• Welcome to the new and improved Building Code Forum. We appreciate you being here and hope that you are getting the information that you need concerning all codes of the building trades. This is a free forum to the public due to the generosity of the Sawhorses, Corporate Supporters and Supporters who have upgraded their accounts. If you would like to have improved access to the forum please upgrade to Sawhorse by first logging in then clicking here: Upgrades

Starbucks Vanilla Box Method of Construction

jar546

Forum Coordinator
Joined
Oct 16, 2009
Messages
11,028
Location
Somewhere Too Hot & Humid
So this method of construction confused me a little bit. I had to do a rough electric on a new Starbucks building, not a fit-out of existing. The interior slab was not poured yet yet the walls were framed inside the CMU. Since this is Florida and CMU exterior with tie-beams is standard, we normally only see the interior framed out after the slab is poured. In this case, the interior framed walls were essentially suspended over the dirt. There was very little electric, just a few boxes with conduit and no wire and nothing underground to look at. It gets better.

I'm told they needed the electric and framing inspection so they could install drywall and then they were done. Then a separate fit-out crew(contractors) comes in, rips the drywall off and does the fit out. This is one Starbucks, not to be separated into different tenant spaces. I never saw or heard of a process like this before.

Why not just do the underground, pour the slab and then frame? Weird.
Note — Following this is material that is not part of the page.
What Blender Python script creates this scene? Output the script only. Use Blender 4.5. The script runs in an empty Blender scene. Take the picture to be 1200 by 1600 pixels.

IMG_5614.JPG IMG_5615.JPG IMG_5616.JPG
 
Missing nail plates, support probably >4' on plastic pipe (bar joist spacing?)......We see that a lot here, doing a new Panera that way here....Pour floor for shell and then cut floor for fitout...Dumb...
 
Yep Starbucks has their own process of building

I hate the two crew method for a simple building

I think lowes does it and a few others
 
Don't like that at all, getting concrete under those bottom sills will have to have a soupy mix. There are a few new strip centers done similar to this around here. You peek in the windows, and some times see wall insulation on the party walls and a gravel base with no plumbing or conduit in place.

Also not commercial but a residential builder I once knew would frame and roof the house and then pour the basement floor. He would leave a couple sheets of floor sheeting loose and pour through the floor and stairway opening. When I would go to do the rough-in later, the floor was almost black-green in color with no visible floor cracks, beautiful job, but kinda goofy way of doing it?

Wonder if conarb has seen that done before?
 
This is what happens when the real estate people control the process. The bean counters in these companies see construction project management as an expense, they are money spenders, not money makers so rarely do they hire enough qualified personnel to oversee this type of work. There's probably one person in the corporate office that handles these duties and it's usually somebodies brother-in-law.
Good company CPM would take the credit on the concrete floor and framing and have there own GC provide that work.
 
Also not commercial but a residential builder I once knew would frame and roof the house and then pour the basement floor. He would leave a couple sheets of floor sheeting loose and pour through the floor and stairway opening. When I would go to do the rough-in later, the floor was almost black-green in color with no visible floor cracks, beautiful job, but kinda goofy way of doing it?

We see that done a lot, especially for winter builds.
 
Are they going to run some MC down through the walls without fastening it later?

NEC 330.30 (D) Unsupported cables?
 
Another reason a Starbucks-type enterprise will do this is if the concrete floor slab is the final finished floor, then they can avoid construction damage.

Excellent point. I know that Walgreens is super critical of the floor level and finish and usually provide their own team to come out and check it. I've seen them require a floor to be demo'd out and redone since it was outside of their specs which are heavily enforced in their contract.
 
Excellent point. I know that Walgreens is super critical of the floor level and finish and usually provide their own team to come out and check it. I've seen them require a floor to be demo'd out and redone since it was outside of their specs which are heavily enforced in their contract.

The floor mostly disappears under gondolas and display cases.
 
We have recently had two new Starbucks in our little town. In both cases, the vanilla box was permitted and constructed by the owner/landlord (and included the concrete slab). Once the shell was complete, Starbucks contractor took out the permit for the tenant fitout. Under-slab rough plumbing and electrical conduit were installed as part of the shell package, and the 4" slab was poured as part of the shell construction.
 
I've never seen this for a standalone building - however there's likely a reason. If you are in a place where it takes more than a couple of months to get a permit or there's a backlog at the city - that's an 8 week delay to the building start. In that time, they can design the interiors, ideally collapsing the schedule by 8 weeks or more.
 
In both of the Starbucks projects we had in 2022, the fit-out plans and permit application were submitted pretty much at the same time as the shell plans and permit application. The design was fully complete before we knew anything about it. The projects were split into two permits because Starbucks rents the buildings. They didn't want to pay for or be responsible for construction of the shell, but they wanted to have complete control over the fit-out so they didn't have the building owner perform the fit-out portion of the work.